El sábado vi en Eurosport la final femenina del US Open de Tenis entre la británica Emma Raducanu y la canadiense Leylah Fernández, dos jugadoras prodigiosas con tan sólo 18 años. Todo el futuro es suyo. Ganó la primera en dos sets.

Me gusta mucho ver los mejores partidos de tenis por televisión. Amén de la belleza del juego, la emoción que suscita la variable incertidumbre de su desarrollo me deja la mente en blanco, que buena falta me hace. El espectáculo del Estadio Arthur Ashe y su pista azul, con su capacidad para más de 23.000 espectadores, el espacio tenístico más grande del mundo, es soberbio y la realización televisiva lo acrecienta.

El Estadio Arthur Ashe, como saben los aficionados, está en Flushing, un barrio del distrito neoyorquino de Queens. Como otras zonas de la región, fue asentamiento de colonos británicos y, sobre todo, holandeses durante el siglo XVII. El estadounidense Arthur Ashe, a quien recuerdo haber visto jugar (con gafas) de adolescente, ganador de ese mismo torneo (en otro escenario) y también de los Open de Wimbledon y Australia, fue, en los años 60 y primeros 70, el primer gran campeón negro de tenis, y su familia procedía de la trata de esclavos africanos.
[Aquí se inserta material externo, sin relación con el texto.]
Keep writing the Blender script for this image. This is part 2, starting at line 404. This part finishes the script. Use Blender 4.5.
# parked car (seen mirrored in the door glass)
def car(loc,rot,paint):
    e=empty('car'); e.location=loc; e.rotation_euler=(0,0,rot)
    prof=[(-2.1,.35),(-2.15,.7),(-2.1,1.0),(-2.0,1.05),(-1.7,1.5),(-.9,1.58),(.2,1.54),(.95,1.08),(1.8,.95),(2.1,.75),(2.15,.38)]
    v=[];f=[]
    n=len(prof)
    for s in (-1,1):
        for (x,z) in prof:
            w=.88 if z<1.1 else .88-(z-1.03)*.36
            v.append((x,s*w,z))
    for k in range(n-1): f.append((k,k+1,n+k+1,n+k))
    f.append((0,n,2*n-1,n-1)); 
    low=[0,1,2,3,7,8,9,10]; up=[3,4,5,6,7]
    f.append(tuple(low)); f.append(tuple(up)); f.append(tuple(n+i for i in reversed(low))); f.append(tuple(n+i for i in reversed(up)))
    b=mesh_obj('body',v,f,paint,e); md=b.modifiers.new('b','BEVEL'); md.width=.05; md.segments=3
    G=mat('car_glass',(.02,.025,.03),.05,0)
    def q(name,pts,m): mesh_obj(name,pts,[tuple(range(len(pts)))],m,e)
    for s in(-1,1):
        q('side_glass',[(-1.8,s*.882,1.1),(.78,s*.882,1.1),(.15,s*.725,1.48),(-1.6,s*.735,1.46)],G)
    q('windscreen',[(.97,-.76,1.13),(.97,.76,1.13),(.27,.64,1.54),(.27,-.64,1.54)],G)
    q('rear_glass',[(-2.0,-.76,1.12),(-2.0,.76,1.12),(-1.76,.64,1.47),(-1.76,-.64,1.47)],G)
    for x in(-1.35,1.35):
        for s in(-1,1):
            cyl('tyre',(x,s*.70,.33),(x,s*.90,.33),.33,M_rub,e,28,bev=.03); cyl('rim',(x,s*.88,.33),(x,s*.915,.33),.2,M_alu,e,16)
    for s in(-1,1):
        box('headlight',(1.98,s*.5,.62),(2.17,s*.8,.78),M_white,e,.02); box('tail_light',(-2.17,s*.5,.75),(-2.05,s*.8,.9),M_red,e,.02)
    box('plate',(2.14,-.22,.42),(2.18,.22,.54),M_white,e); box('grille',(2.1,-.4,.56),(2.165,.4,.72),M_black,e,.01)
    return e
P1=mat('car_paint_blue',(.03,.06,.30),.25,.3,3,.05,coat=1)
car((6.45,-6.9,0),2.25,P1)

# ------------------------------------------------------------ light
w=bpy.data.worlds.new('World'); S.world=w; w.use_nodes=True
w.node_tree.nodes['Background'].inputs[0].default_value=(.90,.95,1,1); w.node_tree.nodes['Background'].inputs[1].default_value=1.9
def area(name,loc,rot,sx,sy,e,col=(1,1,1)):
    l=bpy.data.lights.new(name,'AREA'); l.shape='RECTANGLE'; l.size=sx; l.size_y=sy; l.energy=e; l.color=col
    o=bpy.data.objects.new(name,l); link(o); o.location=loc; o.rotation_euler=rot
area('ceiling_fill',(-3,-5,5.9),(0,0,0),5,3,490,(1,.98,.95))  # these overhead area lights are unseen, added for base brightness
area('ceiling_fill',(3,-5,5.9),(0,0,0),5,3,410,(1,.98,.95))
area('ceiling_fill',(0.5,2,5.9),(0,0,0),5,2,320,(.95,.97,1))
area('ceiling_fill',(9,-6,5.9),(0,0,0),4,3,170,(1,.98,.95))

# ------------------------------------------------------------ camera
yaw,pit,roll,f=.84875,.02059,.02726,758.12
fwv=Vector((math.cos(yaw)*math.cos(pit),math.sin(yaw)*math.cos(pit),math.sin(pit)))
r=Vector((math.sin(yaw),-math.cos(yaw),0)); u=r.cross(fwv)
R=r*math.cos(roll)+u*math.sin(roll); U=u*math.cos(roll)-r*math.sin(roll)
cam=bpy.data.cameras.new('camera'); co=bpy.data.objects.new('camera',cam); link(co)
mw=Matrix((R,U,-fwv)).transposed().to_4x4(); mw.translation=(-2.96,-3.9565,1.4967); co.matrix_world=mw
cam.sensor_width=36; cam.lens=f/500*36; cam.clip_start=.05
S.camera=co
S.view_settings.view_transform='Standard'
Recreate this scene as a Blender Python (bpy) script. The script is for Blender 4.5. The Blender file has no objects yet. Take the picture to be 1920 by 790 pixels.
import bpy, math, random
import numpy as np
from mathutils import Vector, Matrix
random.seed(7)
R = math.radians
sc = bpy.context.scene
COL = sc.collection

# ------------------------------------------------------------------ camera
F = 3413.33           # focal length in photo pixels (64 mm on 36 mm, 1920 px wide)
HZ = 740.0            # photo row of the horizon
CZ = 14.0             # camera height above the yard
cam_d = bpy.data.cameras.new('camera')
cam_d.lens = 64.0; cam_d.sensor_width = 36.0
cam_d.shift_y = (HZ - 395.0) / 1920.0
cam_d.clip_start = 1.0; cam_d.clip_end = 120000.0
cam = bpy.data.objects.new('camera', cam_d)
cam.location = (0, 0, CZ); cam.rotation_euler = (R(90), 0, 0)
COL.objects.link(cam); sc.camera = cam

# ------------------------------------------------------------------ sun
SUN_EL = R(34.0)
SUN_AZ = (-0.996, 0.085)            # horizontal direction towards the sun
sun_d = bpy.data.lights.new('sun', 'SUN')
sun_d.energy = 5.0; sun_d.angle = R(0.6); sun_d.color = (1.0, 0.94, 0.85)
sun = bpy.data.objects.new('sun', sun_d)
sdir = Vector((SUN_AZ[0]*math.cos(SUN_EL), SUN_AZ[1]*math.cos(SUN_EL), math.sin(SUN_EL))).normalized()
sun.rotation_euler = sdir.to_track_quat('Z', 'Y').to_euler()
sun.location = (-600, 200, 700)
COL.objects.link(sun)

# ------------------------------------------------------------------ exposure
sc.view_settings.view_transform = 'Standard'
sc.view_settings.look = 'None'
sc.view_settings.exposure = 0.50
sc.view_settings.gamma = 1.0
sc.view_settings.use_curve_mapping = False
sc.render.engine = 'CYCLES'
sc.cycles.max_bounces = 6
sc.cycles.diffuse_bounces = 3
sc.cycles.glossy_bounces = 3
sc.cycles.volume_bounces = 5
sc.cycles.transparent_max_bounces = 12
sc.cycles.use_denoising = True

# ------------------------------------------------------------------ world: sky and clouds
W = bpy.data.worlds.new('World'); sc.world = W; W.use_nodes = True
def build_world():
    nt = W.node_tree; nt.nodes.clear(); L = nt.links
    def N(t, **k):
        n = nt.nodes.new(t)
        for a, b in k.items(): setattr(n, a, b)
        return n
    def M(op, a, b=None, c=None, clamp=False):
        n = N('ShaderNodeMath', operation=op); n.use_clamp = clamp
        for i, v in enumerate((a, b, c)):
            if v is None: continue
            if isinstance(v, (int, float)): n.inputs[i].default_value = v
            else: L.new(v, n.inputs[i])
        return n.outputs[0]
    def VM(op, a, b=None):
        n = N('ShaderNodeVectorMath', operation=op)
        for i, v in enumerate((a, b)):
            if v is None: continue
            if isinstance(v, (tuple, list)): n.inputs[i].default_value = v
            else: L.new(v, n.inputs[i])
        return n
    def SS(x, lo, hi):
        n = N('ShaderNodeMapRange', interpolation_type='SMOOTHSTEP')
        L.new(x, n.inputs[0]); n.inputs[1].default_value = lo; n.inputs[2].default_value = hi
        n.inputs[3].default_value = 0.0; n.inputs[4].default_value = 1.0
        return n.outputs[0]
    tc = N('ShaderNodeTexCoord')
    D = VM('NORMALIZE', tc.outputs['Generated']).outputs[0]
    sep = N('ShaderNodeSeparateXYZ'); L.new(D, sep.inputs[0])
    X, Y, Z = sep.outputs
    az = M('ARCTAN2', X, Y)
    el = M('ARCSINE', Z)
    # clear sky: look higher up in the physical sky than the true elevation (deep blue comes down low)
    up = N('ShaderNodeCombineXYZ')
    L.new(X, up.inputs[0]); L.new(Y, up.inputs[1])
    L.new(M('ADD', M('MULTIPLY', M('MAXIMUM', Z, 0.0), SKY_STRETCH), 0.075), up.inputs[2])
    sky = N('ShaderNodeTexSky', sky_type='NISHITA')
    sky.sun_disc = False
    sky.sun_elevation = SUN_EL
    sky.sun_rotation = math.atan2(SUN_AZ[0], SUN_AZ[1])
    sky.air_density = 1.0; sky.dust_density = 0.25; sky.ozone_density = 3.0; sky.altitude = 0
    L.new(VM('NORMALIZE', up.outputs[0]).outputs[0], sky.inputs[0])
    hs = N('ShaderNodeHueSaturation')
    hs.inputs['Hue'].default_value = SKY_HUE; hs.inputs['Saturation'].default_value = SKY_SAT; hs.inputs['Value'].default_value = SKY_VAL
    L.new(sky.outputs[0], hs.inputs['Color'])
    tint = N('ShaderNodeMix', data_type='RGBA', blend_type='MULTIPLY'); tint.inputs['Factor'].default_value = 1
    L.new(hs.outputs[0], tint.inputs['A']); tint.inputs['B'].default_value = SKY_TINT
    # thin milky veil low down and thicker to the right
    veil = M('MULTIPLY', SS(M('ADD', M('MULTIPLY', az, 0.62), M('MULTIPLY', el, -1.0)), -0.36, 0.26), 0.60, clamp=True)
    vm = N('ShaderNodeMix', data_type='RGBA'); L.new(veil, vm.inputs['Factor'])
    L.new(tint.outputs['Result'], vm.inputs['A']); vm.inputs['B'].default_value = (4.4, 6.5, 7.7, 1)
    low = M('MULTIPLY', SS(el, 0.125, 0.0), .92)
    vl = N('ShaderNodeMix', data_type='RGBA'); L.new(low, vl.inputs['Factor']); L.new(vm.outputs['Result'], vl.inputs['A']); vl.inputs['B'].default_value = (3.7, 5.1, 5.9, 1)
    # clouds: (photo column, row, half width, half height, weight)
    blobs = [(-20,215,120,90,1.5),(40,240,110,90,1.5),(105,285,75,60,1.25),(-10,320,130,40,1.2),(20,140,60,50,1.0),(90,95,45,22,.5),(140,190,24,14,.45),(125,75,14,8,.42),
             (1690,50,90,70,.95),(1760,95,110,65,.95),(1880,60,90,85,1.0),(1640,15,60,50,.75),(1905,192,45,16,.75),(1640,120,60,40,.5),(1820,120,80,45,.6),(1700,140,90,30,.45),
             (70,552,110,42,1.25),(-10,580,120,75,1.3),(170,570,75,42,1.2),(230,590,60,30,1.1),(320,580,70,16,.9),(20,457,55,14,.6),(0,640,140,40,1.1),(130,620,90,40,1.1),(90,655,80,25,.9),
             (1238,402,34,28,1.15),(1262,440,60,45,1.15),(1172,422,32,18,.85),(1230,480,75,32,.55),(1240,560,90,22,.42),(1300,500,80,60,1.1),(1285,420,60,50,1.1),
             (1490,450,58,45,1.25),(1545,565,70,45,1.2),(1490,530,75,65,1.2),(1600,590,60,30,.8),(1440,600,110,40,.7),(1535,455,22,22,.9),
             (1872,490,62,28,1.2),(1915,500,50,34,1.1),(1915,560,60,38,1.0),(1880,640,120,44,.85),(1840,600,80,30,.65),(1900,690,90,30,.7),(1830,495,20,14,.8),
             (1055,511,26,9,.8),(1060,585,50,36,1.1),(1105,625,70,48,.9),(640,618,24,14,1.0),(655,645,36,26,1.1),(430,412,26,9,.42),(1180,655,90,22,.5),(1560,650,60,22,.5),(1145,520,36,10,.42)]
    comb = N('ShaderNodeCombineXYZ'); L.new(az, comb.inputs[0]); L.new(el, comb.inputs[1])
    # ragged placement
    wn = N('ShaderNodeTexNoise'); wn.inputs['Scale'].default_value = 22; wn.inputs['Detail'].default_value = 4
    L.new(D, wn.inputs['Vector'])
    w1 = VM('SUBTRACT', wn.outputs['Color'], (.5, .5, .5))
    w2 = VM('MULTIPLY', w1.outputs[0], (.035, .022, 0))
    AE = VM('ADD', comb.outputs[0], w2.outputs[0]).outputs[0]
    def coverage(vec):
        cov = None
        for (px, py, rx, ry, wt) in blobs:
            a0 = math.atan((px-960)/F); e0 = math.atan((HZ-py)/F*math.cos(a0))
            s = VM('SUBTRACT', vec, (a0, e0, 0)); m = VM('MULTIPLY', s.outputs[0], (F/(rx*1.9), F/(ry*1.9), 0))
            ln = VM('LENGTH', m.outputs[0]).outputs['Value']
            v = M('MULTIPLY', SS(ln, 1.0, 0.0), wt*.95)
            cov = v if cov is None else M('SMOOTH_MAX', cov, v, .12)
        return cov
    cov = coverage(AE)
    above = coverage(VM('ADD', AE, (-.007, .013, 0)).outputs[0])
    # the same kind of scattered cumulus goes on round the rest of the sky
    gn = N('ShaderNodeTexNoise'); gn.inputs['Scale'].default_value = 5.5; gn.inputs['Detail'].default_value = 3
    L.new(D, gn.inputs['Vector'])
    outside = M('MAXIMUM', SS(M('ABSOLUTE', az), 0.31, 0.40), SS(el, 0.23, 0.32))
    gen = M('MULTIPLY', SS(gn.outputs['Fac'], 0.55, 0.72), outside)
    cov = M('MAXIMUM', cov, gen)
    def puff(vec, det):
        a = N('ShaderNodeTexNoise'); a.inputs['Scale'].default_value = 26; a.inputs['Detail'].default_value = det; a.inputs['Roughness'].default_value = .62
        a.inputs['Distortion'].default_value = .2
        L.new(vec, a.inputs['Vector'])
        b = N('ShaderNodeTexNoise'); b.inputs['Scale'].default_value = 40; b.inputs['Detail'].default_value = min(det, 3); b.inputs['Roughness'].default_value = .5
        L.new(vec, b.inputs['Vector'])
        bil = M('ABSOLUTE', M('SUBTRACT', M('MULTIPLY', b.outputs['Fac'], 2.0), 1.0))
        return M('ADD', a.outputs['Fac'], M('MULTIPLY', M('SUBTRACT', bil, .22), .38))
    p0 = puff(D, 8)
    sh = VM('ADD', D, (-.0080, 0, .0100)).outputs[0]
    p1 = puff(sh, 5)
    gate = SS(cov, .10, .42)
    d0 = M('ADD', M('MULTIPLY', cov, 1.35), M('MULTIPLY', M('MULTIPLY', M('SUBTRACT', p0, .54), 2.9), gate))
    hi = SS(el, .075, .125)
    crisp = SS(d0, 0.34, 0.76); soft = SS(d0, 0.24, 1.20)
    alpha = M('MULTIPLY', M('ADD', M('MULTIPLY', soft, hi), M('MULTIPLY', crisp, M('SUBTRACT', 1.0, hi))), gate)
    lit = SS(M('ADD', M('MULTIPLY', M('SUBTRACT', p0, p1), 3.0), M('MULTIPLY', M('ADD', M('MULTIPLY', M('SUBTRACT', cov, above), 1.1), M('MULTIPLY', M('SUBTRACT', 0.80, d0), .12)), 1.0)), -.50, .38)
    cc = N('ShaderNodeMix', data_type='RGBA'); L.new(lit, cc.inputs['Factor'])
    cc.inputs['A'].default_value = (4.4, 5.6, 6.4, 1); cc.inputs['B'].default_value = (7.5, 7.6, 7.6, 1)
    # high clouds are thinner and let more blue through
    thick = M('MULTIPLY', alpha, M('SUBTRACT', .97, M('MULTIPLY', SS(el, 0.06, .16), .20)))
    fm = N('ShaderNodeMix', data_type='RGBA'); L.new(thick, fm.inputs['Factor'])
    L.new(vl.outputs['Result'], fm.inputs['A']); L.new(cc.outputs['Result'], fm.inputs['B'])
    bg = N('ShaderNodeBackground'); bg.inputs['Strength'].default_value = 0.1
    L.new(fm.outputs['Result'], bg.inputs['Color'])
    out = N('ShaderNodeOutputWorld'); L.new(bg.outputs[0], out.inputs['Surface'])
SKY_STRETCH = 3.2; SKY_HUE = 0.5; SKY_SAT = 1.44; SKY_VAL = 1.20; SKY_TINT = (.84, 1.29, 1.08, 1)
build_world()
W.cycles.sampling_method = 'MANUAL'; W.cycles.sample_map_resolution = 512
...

Emma Raducanu, aunque vive en Londres, nació en Toronto de padre rumano y madre china. Leylah Fernández (de inequívoco apellido), gran fan del Real Madrid (por cierto), también nació en Canadá (Montreal), hija de un ecuatoriano y de una filipina. Cada una habla tres idiomas.

En un pequeño acontecimiento, podemos comprobar que el mundo es hoy, más que nunca y en algunas de sus mejores manifestaciones, el resultado del movimiento y de la mezcla de las personas.

Una parte considerable de la humanidad siempre ha estado en tránsito, en marcha. Por razones, desde luego, muy variadas: a actividades nómadas; migraciones provocadas por la penuria económica, por la persecución política y religiosa, por las invasiones y las guerras; actividades comerciales; oportunidades y destinos profesionales; viajes exploratorios y de recreo…

No hace falta decir cuáles de estos movimientos han sido y siguen siendo hoy trágicos e injustos, propensos a concentrar dolor, desarrollarse mal y terminar peor. La mezcla de las personas ha existido siempre y ha dado lugar a esfuerzos pagados con el más alto precio (la vida), pero también a resultados muy enriquecedores en todos los órdenes sociales.

Nacidas de padres provenientes de cuatro partes distantes del planeta, el encuentro en la cima de las jovencísimas Emma y Leylah no sólo nos indica que el mundo es hoy fluido y abierto, sino que, por debajo de las tragedias que contemplamos y de los terribles obstáculos que se siguen oponiendo al movimiento o que lo fuerzan contra el deseo de quienes lo protagonizan, hay hilos y senderos que conducen a un bien anhelado.

Y he pensado que en la España contemporánea, en la que tanta memoria y experiencia tenemos de vernos obligados a salir más allá de nuestras fronteras, todavía prevalecen las raíces de una sociedad aislada, localista, sin apenas mezcla, sin aprecio aún por los frutos positivos de la mezcla. Y algunos, encima, poniendo muros entre nosotros mismos.